◆ **Exercise aim**: Looking at the listing beneath, work out how many lines hold "scene" and report only that figure.

◆ **Available data**:
+ + + + + + +
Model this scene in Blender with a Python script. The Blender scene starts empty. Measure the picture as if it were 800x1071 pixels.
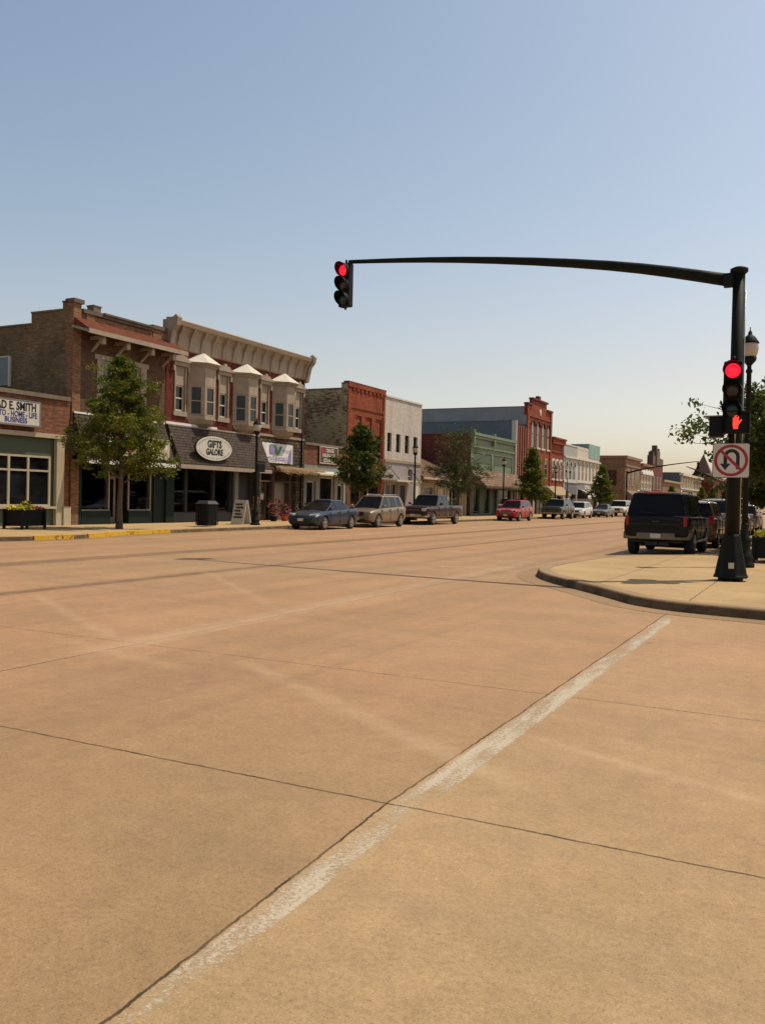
import bpy, bmesh, math, random
import numpy as np
from mathutils import Vector, Matrix, noise
random.seed(7)
C = bpy.context.scene.collection
PI = math.pi
R = math.radians

# ---------------------------------------------------------------- mesh builder
class M:
    def __init__(s): s.v = []; s.f = []; s.mi = []; s.sm = []
    def face(s, pts, mi=0, sm=False):
        b = len(s.v); s.v += [tuple(p) for p in pts]; s.f.append(tuple(range(b, b+len(pts)))); s.mi.append(mi); s.sm.append(sm)
    def box(s, x0, x1, y0, y1, z0, z1, mi=0):
        x0, x1 = min(x0, x1), max(x0, x1); y0, y1 = min(y0, y1), max(y0, y1); z0, z1 = min(z0, z1), max(z0, z1)
        b = len(s.v)
        s.v += [(x0,y0,z0),(x1,y0,z0),(x1,y1,z0),(x0,y1,z0),(x0,y0,z1),(x1,y0,z1),(x1,y1,z1),(x0,y1,z1)]
        for q in ((0,3,2,1),(4,5,6,7),(0,1,5,4),(1,2,6,5),(2,3,7,6),(3,0,4,7)):
            s.f.append(tuple(b+i for i in q)); s.mi.append(mi); s.sm.append(False)
        return s
    def hull8(s, p, mi=0):
        b = len(s.v); s.v += [tuple(q) for q in p]
        for q in ((0,3,2,1),(4,5,6,7),(0,1,5,4),(1,2,6,5),(2,3,7,6),(3,0,4,7)):
            s.f.append(tuple(b+i for i in q)); s.mi.append(mi); s.sm.append(False)
        return s
    def prism_y(s, prof, y0, y1, mi=0, sm=False):       # profile of (x,z), counter-clockwise
        n = len(prof); b = len(s.v)
        s.v += [(x, y0, z) for x, z in prof] + [(x, y1, z) for x, z in prof]
        s.f.append(tuple(b+i for i in range(n))); s.f.append(tuple(b+n+i for i in reversed(range(n)))); s.mi += [mi, mi]; s.sm += [False, False]
        for i in range(n):
            j = (i+1) % n; s.f.append((b+j, b+i, b+n+i, b+n+j)); s.mi.append(mi); s.sm.append(sm)
        return s
    def prism_z(s, poly, z0, z1, mi=0, sm=False):
        n = len(poly); b = len(s.v)
        s.v += [(x, y, z0) for x, y in poly] + [(x, y, z1) for x, y in poly]
        s.f.append(tuple(b+i for i in reversed(range(n)))); s.f.append(tuple(b+n+i for i in range(n))); s.mi += [mi, mi]; s.sm += [False, False]
        for i in range(n):
            j = (i+1) % n; s.f.append((b+i, b+j, b+n+j, b+n+i)); s.mi.append(mi); s.sm.append(sm)
        return s
    def prism_x(s, poly, x0, x1, mi=0, sm=False):       # poly of (y,z)
        n = len(poly); b = len(s.v)
        s.v += [(x0, y, z) for y, z in poly] + [(x1, y, z) for y, z in poly]
        s.f.append(tuple(b+i for i in reversed(range(n)))); s.f.append(tuple(b+n+i for i in range(n))); s.mi += [mi, mi]; s.sm += [False, False]
        for i in range(n):
            j = (i+1) % n; s.f.append((b+i, b+j, b+n+j, b+n+i)); s.mi.append(mi); s.sm.append(sm)
        return s
    def tube(s, pts, rad, n=8, mi=0, cap=True):
        pts = [Vector(p) for p in pts]
        if not hasattr(rad, '__len__'): rad = [rad]*len(pts)
        b = len(s.v); prev = None
        for i, p in enumerate(pts):
            t = (pts[min(i+1, len(pts)-1)] - pts[max(i-1, 0)])
            t = t.normalized() if t.length > 1e-9 else Vector((0,0,1))
            a = prev if prev is not None else (Vector((0,0,1)) if abs(t.z) < .9 else Vector((1,0,0)))
            u = (a - t*a.dot(t)).normalized(); prev = u; w = t.cross(u)
            for k in range(n):
                q = 2*PI*k/n; s.v.append(tuple(p + (u*math.cos(q)+w*math.sin(q))*rad[i]))
        for i in range(len(pts)-1):
            for k in range(n):
                k2 = (k+1) % n; s.f.append((b+i*n+k, b+i*n+k2, b+(i+1)*n+k2, b+(i+1)*n+k)); s.mi.append(mi); s.sm.append(True)
        if cap:
            s.f.append(tuple(b+k for k in reversed(range(n)))); s.mi.append(mi); s.sm.append(False)
            e = b+(len(pts)-1)*n; s.f.append(tuple(e+k for k in range(n))); s.mi.append(mi); s.sm.append(False)
        return s
    def lathe(s, prof, c=(0,0,0), n=16, axis='z', mi=0, sm=True):   # prof: (r, h)
        b = len(s.v)
        for r, h in prof:
            for k in range(n):
                q = 2*PI*k/n; a, d = r*math.cos(q), r*math.sin(q)
                if axis == 'z': s.v.append((c[0]+a, c[1]+d, c[2]+h))
                elif axis == 'y': s.v.append((c[0]+d, c[1]+h, c[2]+a))
                else: s.v.append((c[0]+h, c[1]+a, c[2]+d))
        for i in range(len(prof)-1):
            for k in range(n):
                k2 = (k+1) % n; s.f.append((b+i*n+k, b+i*n+k2, b+(i+1)*n+k2, b+(i+1)*n+k)); s.mi.append(mi); s.sm.append(sm)
        s.f.append(tuple(b+k for k in reversed(range(n)))); e = b+(len(prof)-1)*n; s.f.append(tuple(e+k for k in range(n)))
        s.mi += [mi, mi]; s.sm += [False, False]
        return s
    def ball(s, c, r, n=10, m=6, sc=(1,1,1), mi=0):
        b = len(s.v)
        for i in range(m+1):
            t = PI*i/m
            for k in range(n):
                q = 2*PI*k/n
                s.v.append((c[0]+r*sc[0]*math.sin(t)*math.cos(q), c[1]+r*sc[1]*math.sin(t)*math.sin(q), c[2]-r*sc[2]*math.cos(t)))
        for i in range(m):
            for k in range(n):
                k2 = (k+1) % n; s.f.append((b+i*n+k, b+i*n+k2, b+(i+1)*n+k2, b+(i+1)*n+k)); s.mi.append(mi); s.sm.append(True)
        return s
    def build(s, name, mats, parent=None, loc=None, bevel=0, label=None):
        me = bpy.data.meshes.new(name); me.from_pydata(s.v, [], s.f)
        if not isinstance(mats, (list, tuple)): mats = [mats]
        for m in mats: me.materials.append(m)
        me.polygons.foreach_set('material_index', s.mi); me.polygons.foreach_set('use_smooth', s.sm); me.update()
        bm = bmesh.new(); bm.from_mesh(me)
        bmesh.ops.recalc_face_normals(bm, faces=bm.faces)
        bm.to_mesh(me); bm.free()
        if bevel: me = baked(me, bevel=bevel)
        return link(name, me, parent, loc, label)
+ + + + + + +
◆ **Answer for the task**: 2